> _Short task_
Look over the lines below. Report each one that includes the string "pixels".
###
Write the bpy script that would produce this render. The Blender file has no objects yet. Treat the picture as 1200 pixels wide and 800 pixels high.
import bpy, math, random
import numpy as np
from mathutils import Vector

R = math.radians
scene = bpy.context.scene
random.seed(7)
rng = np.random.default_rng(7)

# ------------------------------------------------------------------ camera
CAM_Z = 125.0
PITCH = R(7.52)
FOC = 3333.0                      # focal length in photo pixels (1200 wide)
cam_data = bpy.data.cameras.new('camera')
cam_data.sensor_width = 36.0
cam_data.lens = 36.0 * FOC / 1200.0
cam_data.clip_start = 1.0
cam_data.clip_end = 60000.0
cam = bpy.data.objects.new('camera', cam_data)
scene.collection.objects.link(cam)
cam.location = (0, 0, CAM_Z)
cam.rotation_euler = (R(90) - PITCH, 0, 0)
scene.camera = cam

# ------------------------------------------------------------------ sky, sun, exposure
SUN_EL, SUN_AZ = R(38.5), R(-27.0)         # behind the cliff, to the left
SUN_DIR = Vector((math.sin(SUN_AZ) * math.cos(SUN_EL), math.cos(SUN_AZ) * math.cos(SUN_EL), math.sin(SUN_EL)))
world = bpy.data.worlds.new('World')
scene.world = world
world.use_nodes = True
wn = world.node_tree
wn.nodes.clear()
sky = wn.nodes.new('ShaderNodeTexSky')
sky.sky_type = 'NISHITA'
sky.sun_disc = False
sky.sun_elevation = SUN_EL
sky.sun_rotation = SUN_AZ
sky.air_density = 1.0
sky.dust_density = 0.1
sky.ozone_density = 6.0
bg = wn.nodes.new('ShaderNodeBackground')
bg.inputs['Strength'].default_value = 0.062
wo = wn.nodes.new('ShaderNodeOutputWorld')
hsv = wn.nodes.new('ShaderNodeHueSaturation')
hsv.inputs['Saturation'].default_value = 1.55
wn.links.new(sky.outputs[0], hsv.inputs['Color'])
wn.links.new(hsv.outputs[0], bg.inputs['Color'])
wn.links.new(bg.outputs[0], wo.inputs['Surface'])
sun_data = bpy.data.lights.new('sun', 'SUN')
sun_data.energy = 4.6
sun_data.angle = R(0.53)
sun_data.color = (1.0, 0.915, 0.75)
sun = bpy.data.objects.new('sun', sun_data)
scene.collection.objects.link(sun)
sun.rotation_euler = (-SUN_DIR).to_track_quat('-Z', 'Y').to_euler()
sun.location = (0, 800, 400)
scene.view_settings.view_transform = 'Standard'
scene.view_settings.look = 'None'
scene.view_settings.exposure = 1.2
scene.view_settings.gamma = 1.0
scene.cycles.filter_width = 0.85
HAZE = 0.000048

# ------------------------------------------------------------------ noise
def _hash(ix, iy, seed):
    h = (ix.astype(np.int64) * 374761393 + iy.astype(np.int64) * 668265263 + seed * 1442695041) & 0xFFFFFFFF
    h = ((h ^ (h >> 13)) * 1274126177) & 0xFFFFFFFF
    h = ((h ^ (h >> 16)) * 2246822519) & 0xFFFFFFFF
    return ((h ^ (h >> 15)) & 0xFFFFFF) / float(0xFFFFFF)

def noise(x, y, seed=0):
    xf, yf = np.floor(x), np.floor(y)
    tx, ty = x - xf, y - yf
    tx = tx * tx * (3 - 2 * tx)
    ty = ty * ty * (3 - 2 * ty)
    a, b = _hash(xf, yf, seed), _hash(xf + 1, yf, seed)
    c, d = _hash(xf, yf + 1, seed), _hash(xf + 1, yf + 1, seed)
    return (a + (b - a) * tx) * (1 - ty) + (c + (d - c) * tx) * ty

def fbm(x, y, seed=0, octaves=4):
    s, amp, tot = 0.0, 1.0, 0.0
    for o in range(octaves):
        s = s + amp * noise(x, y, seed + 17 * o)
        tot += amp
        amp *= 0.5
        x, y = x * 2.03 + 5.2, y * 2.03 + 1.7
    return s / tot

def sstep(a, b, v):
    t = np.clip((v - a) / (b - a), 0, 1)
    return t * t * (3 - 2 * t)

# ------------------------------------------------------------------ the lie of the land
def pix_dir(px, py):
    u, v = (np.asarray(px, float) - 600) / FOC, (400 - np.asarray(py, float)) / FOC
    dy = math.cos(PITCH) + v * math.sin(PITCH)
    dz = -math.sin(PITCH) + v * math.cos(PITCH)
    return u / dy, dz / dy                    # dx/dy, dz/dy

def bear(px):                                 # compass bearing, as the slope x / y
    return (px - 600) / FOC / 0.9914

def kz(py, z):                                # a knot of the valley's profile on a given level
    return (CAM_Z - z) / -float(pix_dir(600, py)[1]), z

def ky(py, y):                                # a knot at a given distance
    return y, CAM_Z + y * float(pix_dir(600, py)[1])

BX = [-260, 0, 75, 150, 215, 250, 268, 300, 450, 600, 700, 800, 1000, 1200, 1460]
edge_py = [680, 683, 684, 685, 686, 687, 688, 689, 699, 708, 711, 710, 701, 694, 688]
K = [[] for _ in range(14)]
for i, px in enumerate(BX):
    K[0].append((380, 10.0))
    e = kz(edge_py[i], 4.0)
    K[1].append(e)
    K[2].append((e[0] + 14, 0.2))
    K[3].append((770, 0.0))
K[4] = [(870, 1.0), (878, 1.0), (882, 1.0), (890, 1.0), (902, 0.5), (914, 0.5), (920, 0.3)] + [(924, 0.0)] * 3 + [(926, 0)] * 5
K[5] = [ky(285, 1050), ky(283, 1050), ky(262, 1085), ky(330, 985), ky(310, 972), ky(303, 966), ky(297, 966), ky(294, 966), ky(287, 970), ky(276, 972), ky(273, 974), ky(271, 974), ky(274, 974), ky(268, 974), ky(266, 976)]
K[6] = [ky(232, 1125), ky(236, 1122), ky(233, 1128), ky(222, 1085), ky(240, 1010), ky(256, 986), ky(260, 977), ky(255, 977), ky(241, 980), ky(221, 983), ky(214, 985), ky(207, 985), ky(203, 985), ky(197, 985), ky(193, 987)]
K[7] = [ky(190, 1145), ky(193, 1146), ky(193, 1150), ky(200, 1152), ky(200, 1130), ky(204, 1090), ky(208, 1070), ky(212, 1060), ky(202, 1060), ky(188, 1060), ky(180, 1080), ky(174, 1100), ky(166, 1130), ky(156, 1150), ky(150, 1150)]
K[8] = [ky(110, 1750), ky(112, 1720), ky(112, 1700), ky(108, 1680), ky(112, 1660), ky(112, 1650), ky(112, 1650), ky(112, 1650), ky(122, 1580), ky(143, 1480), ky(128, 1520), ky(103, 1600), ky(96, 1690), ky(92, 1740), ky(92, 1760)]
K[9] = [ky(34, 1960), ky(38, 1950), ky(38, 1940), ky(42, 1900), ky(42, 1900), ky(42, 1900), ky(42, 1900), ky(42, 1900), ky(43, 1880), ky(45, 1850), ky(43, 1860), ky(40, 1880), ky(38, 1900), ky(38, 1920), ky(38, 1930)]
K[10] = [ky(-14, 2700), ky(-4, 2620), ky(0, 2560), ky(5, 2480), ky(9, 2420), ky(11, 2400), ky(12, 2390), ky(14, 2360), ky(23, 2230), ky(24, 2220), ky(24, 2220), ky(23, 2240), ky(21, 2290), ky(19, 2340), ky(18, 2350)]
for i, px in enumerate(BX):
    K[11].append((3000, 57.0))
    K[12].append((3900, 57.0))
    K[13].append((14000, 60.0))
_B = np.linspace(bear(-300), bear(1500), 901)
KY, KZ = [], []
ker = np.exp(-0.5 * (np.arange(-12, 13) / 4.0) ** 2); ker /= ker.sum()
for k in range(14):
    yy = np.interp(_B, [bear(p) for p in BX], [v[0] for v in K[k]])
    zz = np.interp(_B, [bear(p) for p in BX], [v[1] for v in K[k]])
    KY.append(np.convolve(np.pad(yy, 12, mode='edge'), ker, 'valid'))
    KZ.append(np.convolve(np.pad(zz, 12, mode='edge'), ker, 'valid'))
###
> _The answer_
Write the bpy script that would produce this render. The Blender file has no objects yet. Treat the picture as 1200 pixels wide and 800 pixels high.
FOC = 3333.0                      # focal length in photo pixels (1200 wide)